§ **What you need to do**:
Retype every line from the start of the data down to and including the line with "COL = S.collection". Skip the pictures.
====== Data segment
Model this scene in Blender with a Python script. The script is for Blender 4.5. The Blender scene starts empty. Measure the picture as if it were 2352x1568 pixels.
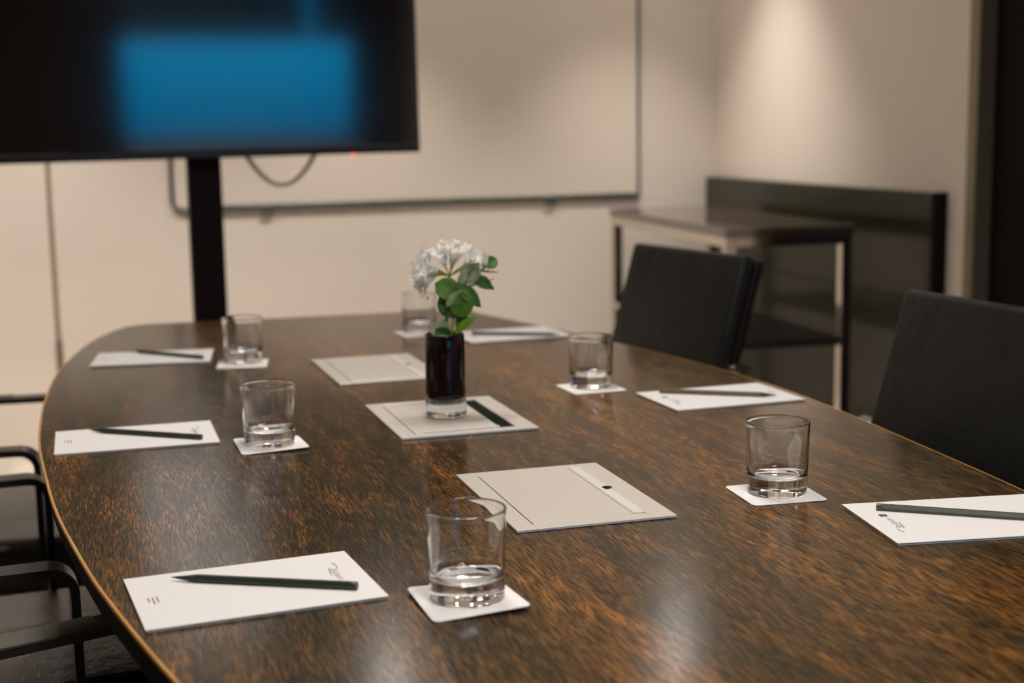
import bpy, bmesh, math, random
from mathutils import Vector, Matrix
random.seed(7)
R = math.radians
S = bpy.context.scene
COL = S.collection

# ---------------------------------------------------------------- camera
# room axes: x runs across the table, y along it towards the back wall, z up; metres
cam_d = bpy.data.cameras.new('camera'); cam = bpy.data.objects.new('camera', cam_d); COL.objects.link(cam)
YAW, PITCH, ROLL = 0.30345986, 0.15009370, -0.01607759
def _axis(u, v, w):
    cp, sp, c, s = math.cos(PITCH), math.sin(PITCH), math.cos(ROLL), math.sin(ROLL)
    u2, v2 = c*u - s*v, s*u + c*v
    a = Vector((u2, cp*w + sp*v2, -sp*w + cp*v2))
    cy, sy = math.cos(YAW), math.sin(YAW)
    return Vector((a.x*cy + a.y*sy, -a.x*sy + a.y*cy, a.z))
rx, uy, fw = _axis(1, 0, 0), _axis(0, 1, 0), _axis(0, 0, 1)
cam.matrix_world = Matrix(((rx.x, uy.x, -fw.x, 0), (rx.y, uy.y, -fw.y, 0), (rx.z, uy.z, -fw.z, 1.15), (0, 0, 0, 1)))
cam_d.sensor_width = 36; cam_d.lens = 50; cam_d.clip_start = 0.05
cam_d.dof.use_dof = True; cam_d.dof.focus_distance = 1.52; cam_d.dof.aperture_fstop = 4.2
S.camera = cam

# ---------------------------------------------------------------- exposure, world
S.view_settings.view_transform = 'Standard'; S.view_settings.look = 'None'
S.view_settings.gamma = 1; S.view_settings.use_curve_mapping = False
S.view_settings.exposure = -0.06
W = bpy.data.worlds.new('dusk_sky'); S.world = W; W.use_nodes = True
wn = W.node_tree.nodes; wl = W.node_tree.links
bg = wn['Background']
tc = wn.new('ShaderNodeTexCoord'); sx = wn.new('ShaderNodeSeparateXYZ'); rp = wn.new('ShaderNodeValToRGB')
wl.new(tc.outputs['Generated'], sx.inputs[0]); wl.new(sx.outputs['Z'], rp.inputs[0]); wl.new(rp.outputs[0], bg.inputs[0])
rp.color_ramp.elements[0].position = 0.0; rp.color_ramp.elements[0].color = (0.0, 0.16, 0.36, 1)
rp.color_ramp.elements[1].position = 0.09; rp.color_ramp.elements[1].color = (0.0, 0.42, 0.88, 1)
bg.inputs[1].default_value = 3.3

# ---------------------------------------------------------------- lights of the room (recessed ceiling spots)
CEIL = 2.3
WARM = (1.0, 0.925, 0.862)
LIGHTS = [  # x, y, watts of the spot reflector, its cone in degrees, watts of the lens, lens radius
    (2.10, 4.70, 180, 76, 2.1, .045), (1.00, 4.66, 212, 82, 2.4, .045), (-0.12, 4.64, 238, 86, 2.4, .045), (-1.20, 4.64, 210, 86, 2.4, .045),
    (0.40, 2.04, 0, 0, 7.0, .095), (0.64, 2.04, 0, 0, 7.0, .095),
    (0.40, 0.50, 0, 0, 8.6, .095), (0.64, 0.50, 0, 0, 8.6, .095),
]
for lx, ly, pw, cone, aw, rad in LIGHTS:
    ld = bpy.data.lights.new('lens_light', 'AREA'); lo = bpy.data.objects.new('lens_light', ld); COL.objects.link(lo)
    lo.location = (lx, ly, CEIL - 0.006); ld.energy = aw; ld.color = WARM; ld.shape = 'DISK'; ld.size = 2*rad
    if cone:
        ld = bpy.data.lights.new('reflector_light', 'SPOT'); lo = bpy.data.objects.new('reflector_light', ld); COL.objects.link(lo)
        lo.location = (lx, ly, CEIL - 0.006); ld.energy = pw; ld.color = WARM
        ld.spot_size = R(cone); ld.spot_blend = 1.0; ld.shadow_soft_size = rad
S.cycles.sample_clamp_indirect = 0; S.cycles.blur_glossy = 0.3

# ---------------------------------------------------------------- helpers
def bm_new(): return bmesh.new()
def link_obj(name, bm, mat, parent=None, smooth=False, loc=None, rotz=0.0):
    me = bpy.data.meshes.new(name); bm.normal_update(); bm.to_mesh(me); bm.free()
    if smooth:
        for p in me.polygons: p.use_smooth = True
        if smooth != 'all': me.set_sharp_from_angle(angle=R(38))
    mats = mat if isinstance(mat, (list, tuple)) else [mat]
    for m in mats: me.materials.append(m)
    o = bpy.data.objects.new(name, me); COL.objects.link(o)
    if parent is not None: o.parent = parent
    if loc is not None: o.location = loc
    if rotz: o.rotation_euler.z = rotz
    return o
def thing(name, label, cat, loc=(0, 0, 0), rotz=0.0, group=None):
    o = bpy.data.objects.new(name, None); COL.objects.link(o); o.empty_display_size = 0.05
    o.location = loc; o.rotation_euler.z = rotz
    return tag(o, label, cat, group)
def tag(o, label, cat, group=None):
    o['label'] = label; o['category'] = cat
    if group: o['group'] = group
    return o
def struct(name, bm, mat, loc=None, rotz=0.0):
    o = link_obj(name, bm, mat, None, False, loc, rotz); o['kind'] = 'structure'; return o
def dup(o, parent=None):
    c = o.copy(); COL.objects.link(c)
    if parent is not None: c.parent = parent
    for ch in list(o.children): dup(ch, c)
    return c
def box(bm, x0, x1, y0, y1, z0, z1, bev=0.0, seg=2, M=None):
    t = bmesh.new()
    r = bmesh.ops.create_cube(t, size=1)
    for v in t.verts:
        v.co = Vector((x0 + (v.co.x+.5)*(x1-x0), y0 + (v.co.y+.5)*(y1-y0), z0 + (v.co.z+.5)*(z1-z0)))
    if bev: bmesh.ops.bevel(t, geom=t.edges[:], offset=bev, segments=seg, affect='EDGES', profile=0.5)
    if M is not None: t.transform(M)
    me = bpy.data.meshes.new('t'); t.to_mesh(me); t.free(); bm.from_mesh(me); bpy.data.meshes.remove(me)
    return bm
def lathe(bm, prof, n=48, cap=True, center=(0, 0, 0)):
    rings = []
    for r, z in prof:
        if r < 1e-6: rings.append([bm.verts.new((center[0], center[1], center[2]+z))])
        else: rings.append([bm.verts.new((center[0]+r*math.cos(2*math.pi*i/n), center[1]+r*math.sin(2*math.pi*i/n), center[2]+z)) for i in range(n)])
    for a, b in zip(rings, rings[1:]):
        for i in range(n):
            j = (i+1) % n
            if len(a) == 1 and len(b) == 1: continue
            if len(a) == 1: bm.faces.new((a[0], b[i], b[j])) if False else bm.faces.new((a[0], b[j], b[i]))
            elif len(b) == 1: bm.faces.new((a[i], a[j], b[0]))
            else: bm.faces.new((a[i], a[j], b[j], b[i]))
    return bm
def tube(bm, pts, rad, n=8, caps=True):
    pts = [Vector(p) for p in pts]
    rads = rad if isinstance(rad, (list, tuple)) else [rad]*len(pts)
    prev = None; rings = []
    up = Vector((0, 0, 1))
    for k, p in enumerate(pts):
        d = (pts[min(k+1, len(pts)-1)] - pts[max(k-1, 0)]).normalized()
        if prev is None:
            a = d.cross(up) if abs(d.dot(up)) < 0.95 else d.cross(Vector((1, 0, 0)))
        else: a = prev - d*prev.dot(d)
        a.normalize(); b = d.cross(a); prev = a
        rings.append([bm.verts.new(p + (a*math.cos(2*math.pi*i/n) + b*math.sin(2*math.pi*i/n))*rads[k]) for i in range(n)])
    for r0, r1 in zip(rings, rings[1:]):
        for i in range(n): bm.faces.new((r0[i], r0[(i+1) % n], r1[(i+1) % n], r1[i]))
    if caps: bm.faces.new(rings[0][::-1]); bm.faces.new(rings[-1])
    return bm
def bar_sweep(bm, pts, w, t, y):
    """flat bar: path in the x-z plane, width w along y, thickness t across the path"""
    P = [Vector((p[0], 0, p[1])) for p in pts]; rings = []
    for k, p in enumerate(P):
        d0 = (P[k]-P[k-1]).normalized() if k else (P[1]-P[0]).normalized()
        d1 = (P[k+1]-P[k]).normalized() if k < len(P)-1 else d0
        d = (d0+d1).normalized(); nrm = Vector((-d.z, 0, d.x))
        rings.append([bm.verts.new(p + nrm*a + Vector((0, y+b, 0))) for a, b in ((-t/2, -w/2), (-t/2, w/2), (t/2, w/2), (t/2, -w/2))])
    for r0, r1 in zip(rings, rings[1:]):
        for i in range(4): bm.faces.new((r0[i], r0[(i+1) % 4], r1[(i+1) % 4], r1[i]))
    bm.faces.new(rings[0][::-1]); bm.faces.new(rings[-1])
    bmesh.ops.recalc_face_normals(bm, faces=bm.faces[:])
    return bm
def arc(cx, cz, r, a0, a1, n=6):
    return [(cx + r*math.cos(R(a0+(a1-a0)*i/n)), cz + r*math.sin(R(a0+(a1-a0)*i/n))) for i in range(n+1)]
def prism(bm, outline, z0, z1):
    a = [bm.verts.new((x, y, z0)) for x, y in outline]; b = [bm.verts.new((x, y, z1)) for x, y in outline]
    n = len(outline)
    for i in range(n): bm.faces.new((a[i], a[(i+1) % n], b[(i+1) % n], b[i]))
    bm.faces.new(b); bm.faces.new(a[::-1])
    bmesh.ops.recalc_face_normals(bm, faces=bm.faces[:])
    return bm
def rrect(w, h, r, n=5):
    o = []
    for sx_, sy_, a in ((1, 1, 0), (-1, 1, 90), (-1, -1, 180), (1, -1, 270)):
        for i in range(n+1):
            t = R(a + 90*i/n); o.append((sx_*(w/2-r) + r*math.cos(t), sy_*(h/2-r) + r*math.sin(t)))
    return o
def catmull(P, n=8):
    out = []; N = len(P)
    for i in range(N):
        p0, p1, p2, p3 = (Vector(P[(i+k-1) % N]) for k in range(4))
        for j in range(n):
            t = j/n
            out.append(0.5*((2*p1) + (p2-p0)*t + (2*p0-5*p1+4*p2-p3)*t*t + (3*p1-p0-3*p2+p3)*t**3))
    return [(v.x, v.y) for v in out]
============
§ **Result of this exercise**:
Model this scene in Blender with a Python script. The script is for Blender 4.5. The Blender scene starts empty. Measure the picture as if it were 2352x1568 pixels.
import bpy, bmesh, math, random
from mathutils import Vector, Matrix
random.seed(7)
R = math.radians
S = bpy.context.scene
COL = S.collection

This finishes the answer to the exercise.